What lies from the line containing "Recreate this scene" through the line containing "COL = scene.collection"? Print exactly those lines, with both ends, and no others.

■ ■ ■ ■ ■

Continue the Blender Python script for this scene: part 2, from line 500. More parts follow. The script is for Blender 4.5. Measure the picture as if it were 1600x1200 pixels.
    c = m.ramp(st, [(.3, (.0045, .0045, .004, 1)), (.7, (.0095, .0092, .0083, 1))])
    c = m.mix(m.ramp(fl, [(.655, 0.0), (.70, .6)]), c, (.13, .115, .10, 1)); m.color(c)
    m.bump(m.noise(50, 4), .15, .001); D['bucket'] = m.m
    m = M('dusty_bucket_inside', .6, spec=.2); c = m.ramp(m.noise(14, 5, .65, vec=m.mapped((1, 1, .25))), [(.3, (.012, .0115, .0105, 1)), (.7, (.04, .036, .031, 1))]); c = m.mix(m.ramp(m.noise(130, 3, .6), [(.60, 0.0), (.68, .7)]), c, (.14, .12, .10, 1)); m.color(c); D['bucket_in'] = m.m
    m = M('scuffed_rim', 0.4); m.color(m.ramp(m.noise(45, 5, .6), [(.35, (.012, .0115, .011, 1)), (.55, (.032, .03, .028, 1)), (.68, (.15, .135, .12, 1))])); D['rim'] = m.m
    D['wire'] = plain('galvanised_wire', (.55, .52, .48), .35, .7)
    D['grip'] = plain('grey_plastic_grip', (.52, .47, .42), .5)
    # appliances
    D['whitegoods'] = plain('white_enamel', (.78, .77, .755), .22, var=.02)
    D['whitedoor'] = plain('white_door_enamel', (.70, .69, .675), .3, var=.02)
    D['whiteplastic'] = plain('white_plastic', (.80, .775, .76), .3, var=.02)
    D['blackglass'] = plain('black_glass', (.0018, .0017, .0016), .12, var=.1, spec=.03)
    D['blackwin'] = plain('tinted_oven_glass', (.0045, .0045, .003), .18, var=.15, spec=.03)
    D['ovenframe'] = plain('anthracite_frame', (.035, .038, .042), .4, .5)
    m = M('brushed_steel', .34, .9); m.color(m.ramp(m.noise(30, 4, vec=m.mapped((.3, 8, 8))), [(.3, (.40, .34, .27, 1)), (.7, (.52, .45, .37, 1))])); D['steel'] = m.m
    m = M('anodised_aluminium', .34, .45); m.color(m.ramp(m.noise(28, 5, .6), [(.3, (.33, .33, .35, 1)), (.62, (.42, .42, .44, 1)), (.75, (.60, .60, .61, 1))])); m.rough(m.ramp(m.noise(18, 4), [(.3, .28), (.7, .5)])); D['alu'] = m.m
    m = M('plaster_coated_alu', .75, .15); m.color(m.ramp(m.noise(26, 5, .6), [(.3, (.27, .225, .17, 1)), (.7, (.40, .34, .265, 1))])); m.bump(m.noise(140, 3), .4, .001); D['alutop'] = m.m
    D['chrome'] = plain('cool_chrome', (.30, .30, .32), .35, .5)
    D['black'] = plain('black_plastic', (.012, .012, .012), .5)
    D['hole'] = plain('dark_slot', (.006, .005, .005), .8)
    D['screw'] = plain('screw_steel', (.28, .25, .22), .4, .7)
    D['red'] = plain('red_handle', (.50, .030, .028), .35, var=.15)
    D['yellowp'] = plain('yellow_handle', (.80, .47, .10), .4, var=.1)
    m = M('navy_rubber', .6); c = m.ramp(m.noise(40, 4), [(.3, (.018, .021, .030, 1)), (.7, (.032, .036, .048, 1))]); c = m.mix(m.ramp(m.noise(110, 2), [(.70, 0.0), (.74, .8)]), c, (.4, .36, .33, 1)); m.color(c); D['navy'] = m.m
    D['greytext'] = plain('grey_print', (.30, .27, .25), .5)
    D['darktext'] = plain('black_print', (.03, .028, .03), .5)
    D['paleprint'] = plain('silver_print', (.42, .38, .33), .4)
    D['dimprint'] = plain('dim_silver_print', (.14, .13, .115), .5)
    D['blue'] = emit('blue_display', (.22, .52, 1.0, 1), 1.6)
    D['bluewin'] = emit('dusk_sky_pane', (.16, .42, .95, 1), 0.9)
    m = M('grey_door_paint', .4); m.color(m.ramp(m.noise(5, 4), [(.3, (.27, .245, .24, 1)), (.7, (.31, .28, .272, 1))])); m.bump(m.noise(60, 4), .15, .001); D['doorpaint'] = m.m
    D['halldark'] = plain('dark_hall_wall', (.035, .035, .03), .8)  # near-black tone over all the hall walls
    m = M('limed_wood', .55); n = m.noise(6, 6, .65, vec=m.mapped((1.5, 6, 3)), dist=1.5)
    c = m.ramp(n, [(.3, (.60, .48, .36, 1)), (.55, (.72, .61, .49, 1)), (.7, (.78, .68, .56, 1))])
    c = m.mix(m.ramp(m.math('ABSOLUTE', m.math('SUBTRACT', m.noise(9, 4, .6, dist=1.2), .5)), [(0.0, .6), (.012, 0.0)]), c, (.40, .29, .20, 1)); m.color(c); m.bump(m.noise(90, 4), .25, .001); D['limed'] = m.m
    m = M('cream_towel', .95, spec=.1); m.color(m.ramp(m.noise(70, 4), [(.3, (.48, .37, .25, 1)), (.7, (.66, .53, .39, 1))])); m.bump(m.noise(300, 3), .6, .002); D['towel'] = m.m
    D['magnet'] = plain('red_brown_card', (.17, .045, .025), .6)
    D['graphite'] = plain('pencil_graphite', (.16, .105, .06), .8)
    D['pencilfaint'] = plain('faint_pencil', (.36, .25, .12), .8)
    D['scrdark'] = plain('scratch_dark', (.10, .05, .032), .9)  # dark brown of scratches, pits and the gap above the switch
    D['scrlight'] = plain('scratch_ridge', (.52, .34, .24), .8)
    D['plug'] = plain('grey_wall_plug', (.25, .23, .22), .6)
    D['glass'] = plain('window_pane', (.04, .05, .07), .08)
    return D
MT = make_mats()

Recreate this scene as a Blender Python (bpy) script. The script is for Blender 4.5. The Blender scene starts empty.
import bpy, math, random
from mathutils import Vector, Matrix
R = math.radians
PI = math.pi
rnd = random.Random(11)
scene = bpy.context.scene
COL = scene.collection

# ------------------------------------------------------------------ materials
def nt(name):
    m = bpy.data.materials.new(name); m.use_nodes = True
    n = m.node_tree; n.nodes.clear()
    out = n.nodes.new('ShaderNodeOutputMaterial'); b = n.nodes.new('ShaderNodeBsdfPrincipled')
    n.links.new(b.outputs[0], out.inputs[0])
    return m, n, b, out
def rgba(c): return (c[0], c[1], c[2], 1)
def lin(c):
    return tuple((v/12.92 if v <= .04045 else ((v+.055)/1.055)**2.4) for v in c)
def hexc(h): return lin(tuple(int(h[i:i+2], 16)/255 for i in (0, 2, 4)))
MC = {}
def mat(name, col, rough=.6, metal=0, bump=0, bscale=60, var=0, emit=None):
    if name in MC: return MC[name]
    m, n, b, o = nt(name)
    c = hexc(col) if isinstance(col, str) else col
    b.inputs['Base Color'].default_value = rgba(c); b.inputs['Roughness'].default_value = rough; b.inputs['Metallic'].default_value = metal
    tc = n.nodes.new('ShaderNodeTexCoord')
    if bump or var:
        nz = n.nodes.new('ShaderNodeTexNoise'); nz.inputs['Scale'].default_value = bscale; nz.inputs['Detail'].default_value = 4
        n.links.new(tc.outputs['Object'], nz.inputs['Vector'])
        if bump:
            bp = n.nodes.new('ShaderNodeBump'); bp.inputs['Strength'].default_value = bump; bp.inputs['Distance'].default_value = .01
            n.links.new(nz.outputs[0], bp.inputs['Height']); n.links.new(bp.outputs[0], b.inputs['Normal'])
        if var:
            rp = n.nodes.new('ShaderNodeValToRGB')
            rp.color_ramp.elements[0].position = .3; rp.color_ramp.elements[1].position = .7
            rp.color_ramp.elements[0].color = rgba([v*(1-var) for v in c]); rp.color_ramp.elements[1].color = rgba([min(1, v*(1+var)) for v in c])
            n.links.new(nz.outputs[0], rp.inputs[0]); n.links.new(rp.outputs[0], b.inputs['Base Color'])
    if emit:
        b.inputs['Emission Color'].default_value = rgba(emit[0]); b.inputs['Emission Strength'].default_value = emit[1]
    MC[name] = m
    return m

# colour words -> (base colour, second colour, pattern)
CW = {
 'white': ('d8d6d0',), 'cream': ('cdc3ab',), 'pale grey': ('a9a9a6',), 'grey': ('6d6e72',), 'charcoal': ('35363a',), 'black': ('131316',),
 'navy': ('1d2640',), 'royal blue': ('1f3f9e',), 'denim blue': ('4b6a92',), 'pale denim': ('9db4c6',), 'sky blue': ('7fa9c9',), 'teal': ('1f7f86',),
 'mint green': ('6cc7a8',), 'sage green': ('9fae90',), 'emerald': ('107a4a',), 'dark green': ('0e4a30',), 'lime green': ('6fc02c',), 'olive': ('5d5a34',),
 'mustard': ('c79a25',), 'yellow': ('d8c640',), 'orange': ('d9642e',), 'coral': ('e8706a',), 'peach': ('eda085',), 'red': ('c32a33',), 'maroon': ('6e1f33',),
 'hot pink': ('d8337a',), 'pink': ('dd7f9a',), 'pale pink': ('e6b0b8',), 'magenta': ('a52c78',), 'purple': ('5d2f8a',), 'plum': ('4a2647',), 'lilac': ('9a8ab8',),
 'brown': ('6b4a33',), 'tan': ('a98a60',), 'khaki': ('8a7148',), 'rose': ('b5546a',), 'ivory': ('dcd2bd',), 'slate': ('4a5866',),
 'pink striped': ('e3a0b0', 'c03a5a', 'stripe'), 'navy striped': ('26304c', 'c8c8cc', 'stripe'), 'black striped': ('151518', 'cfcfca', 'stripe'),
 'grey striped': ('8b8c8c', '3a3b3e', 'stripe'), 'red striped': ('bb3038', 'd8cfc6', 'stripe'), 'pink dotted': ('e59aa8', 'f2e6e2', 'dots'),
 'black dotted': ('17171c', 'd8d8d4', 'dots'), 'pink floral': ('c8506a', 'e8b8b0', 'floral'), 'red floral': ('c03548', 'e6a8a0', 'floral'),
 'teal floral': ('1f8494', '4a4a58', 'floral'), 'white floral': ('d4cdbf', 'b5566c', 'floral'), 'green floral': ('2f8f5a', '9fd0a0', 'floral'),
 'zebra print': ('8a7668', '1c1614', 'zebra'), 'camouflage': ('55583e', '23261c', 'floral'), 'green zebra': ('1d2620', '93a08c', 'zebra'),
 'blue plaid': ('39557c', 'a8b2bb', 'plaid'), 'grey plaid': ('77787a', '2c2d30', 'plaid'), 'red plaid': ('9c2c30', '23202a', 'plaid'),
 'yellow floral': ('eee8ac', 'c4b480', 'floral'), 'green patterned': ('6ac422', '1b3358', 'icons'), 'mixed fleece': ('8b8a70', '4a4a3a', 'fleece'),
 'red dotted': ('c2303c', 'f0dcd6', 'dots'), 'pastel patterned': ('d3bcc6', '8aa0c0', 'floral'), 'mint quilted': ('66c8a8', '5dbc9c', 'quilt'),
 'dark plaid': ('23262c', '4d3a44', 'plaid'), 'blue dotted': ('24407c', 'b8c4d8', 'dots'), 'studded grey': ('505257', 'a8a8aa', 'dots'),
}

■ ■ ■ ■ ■

• _Solution_:
Recreate this scene as a Blender Python (bpy) script. The script is for Blender 4.5. The Blender scene starts empty.
import bpy, math, random
from mathutils import Vector, Matrix
R = math.radians
PI = math.pi
rnd = random.Random(11)
scene = bpy.context.scene
COL = scene.collection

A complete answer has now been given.